Wikipedia put US electricity production in 2023 at 4,104 trillion kWh. Translating to datacenters and cloud computing using about 164 billion kWh of electricity. If we take Yahoo finance at their word cloud computing was worth let us say a rounded up a trillion dollars in 2025. Dividing cloud compute annual revenue by annual energy consumption, we can give ourselves a loose number for the compute value from 1 kWh of electricity. $1 Trillion/164 billion kWh or $0.0609 kWh. Woof one kilowatt hour of electricity is only worth 6 cents of computer time.
Woah, that means that even if we triple the supposed value of compute time, our initial estimate of compute time being worth 20 cents per kilowatt hour was too high. The payback period is approaching 8 years, before we account for spacecraft losses or depreciation of the value of what is being done on our satellites. A facility on earth can swap out bad components and upgrade in a timely manner, a satellite has a harder time being repaired, and designing our satellite to be repaired makes it liable to cost more to build (I presume a repairable satellite design will cost more as you need better access points and the like, but as I am not a subject matter expert I will not speak definately about it.
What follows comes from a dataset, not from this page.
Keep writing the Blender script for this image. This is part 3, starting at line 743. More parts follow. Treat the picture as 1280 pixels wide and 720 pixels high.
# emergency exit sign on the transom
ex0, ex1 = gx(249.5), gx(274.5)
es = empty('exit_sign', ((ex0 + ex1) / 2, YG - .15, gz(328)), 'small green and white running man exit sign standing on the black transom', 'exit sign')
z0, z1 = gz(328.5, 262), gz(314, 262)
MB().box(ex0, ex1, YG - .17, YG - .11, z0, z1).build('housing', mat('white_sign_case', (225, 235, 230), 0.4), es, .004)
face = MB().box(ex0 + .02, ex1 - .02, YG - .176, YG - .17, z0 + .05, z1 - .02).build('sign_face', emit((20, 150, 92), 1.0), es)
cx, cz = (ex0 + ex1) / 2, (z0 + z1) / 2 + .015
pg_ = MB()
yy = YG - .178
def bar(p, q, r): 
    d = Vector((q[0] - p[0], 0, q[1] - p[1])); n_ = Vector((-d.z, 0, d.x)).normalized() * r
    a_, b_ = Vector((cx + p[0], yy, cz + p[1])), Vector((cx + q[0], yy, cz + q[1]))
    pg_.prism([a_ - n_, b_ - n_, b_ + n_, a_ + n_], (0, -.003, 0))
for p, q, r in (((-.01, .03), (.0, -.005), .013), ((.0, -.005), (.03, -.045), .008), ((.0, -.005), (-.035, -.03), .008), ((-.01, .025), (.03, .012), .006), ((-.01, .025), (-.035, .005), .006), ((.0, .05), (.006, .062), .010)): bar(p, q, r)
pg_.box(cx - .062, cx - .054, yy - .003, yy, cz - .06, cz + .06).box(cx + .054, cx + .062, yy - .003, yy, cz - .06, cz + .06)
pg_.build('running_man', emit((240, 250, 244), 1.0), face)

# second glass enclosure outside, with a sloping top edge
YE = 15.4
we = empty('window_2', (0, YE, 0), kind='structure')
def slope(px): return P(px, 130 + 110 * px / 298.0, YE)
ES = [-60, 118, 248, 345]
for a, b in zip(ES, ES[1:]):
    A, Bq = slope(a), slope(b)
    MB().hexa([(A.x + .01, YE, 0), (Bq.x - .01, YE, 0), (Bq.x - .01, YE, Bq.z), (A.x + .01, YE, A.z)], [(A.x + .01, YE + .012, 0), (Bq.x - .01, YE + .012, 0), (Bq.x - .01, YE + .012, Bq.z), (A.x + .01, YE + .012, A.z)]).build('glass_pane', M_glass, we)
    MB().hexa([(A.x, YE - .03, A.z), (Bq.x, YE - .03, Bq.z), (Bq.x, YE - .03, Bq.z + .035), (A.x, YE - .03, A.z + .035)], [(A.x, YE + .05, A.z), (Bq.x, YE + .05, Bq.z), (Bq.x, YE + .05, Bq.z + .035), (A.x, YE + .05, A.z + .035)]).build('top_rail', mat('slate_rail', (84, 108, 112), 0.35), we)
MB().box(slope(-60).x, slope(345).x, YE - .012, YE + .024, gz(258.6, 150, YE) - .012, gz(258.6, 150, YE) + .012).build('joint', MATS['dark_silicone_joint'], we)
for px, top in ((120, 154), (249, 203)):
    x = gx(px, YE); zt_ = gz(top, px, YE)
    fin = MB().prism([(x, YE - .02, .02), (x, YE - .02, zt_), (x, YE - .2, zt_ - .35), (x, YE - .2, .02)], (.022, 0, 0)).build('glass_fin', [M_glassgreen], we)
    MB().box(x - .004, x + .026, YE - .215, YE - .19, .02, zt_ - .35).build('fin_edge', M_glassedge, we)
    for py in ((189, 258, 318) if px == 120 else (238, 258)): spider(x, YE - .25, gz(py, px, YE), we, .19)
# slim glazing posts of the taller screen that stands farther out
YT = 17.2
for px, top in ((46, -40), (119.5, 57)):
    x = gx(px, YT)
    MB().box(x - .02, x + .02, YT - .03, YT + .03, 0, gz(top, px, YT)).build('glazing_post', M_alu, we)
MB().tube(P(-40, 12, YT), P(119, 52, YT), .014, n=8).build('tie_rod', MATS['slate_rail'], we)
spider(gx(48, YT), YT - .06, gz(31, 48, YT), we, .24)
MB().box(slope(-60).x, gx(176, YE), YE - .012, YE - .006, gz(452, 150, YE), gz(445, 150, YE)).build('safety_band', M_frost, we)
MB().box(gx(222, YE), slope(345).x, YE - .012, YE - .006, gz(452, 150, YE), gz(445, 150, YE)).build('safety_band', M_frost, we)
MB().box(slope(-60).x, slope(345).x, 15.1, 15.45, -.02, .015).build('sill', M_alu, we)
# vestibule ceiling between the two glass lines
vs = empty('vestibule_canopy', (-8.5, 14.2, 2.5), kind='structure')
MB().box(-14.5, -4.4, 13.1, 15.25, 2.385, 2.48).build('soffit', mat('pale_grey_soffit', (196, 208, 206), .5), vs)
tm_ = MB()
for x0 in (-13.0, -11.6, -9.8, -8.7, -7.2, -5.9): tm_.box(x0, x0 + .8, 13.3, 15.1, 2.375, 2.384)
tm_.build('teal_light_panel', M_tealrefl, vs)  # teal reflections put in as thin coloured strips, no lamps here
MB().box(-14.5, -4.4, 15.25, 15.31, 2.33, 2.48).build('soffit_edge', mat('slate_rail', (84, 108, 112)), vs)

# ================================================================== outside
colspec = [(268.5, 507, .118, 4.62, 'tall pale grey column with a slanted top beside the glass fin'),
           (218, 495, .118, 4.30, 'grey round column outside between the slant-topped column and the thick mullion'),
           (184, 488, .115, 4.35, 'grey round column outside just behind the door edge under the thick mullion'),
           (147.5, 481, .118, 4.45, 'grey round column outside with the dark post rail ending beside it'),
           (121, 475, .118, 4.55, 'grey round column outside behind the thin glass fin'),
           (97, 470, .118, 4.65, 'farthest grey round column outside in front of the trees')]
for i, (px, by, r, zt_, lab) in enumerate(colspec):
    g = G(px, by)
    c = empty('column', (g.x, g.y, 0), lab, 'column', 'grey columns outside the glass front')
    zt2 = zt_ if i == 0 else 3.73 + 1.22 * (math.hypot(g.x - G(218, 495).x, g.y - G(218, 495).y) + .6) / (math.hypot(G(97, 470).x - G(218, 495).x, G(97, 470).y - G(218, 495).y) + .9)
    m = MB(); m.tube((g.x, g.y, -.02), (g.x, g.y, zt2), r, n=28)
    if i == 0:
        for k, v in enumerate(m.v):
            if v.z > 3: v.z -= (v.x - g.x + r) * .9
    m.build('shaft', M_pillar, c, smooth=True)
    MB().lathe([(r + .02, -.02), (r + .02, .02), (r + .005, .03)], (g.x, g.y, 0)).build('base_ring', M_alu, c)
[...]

Obie I hear myself saying, I thought you were pro space, this article seems like quite the downer on orbital cloud computing.
Well it is, but only with respect to moving computers off the surface of the Earth, while still asking those computers to do work on Earthy projects.
I do believe that orbital server farms that serve other satellites, that act as data relays, and/or pre-processors for data being sent down to Earth, those options can be very valuable and the math works out differently. A computer system that ensures that a forward operating base or rescue command center on Earth, the value of the processing capacity and responsiveness is very different than commodity computations being done in a static server farm. Sustainably building computers and factories in space to make space a more valuable resource for the people of Earth is valuable.
I hope this was interesting, I did try to keep my personal biases in check, and I do believe that I was as fair as possible to the "business case” for orbital commodity cloud computing. If folks have papers further reading they would recommend I welcome the feedback.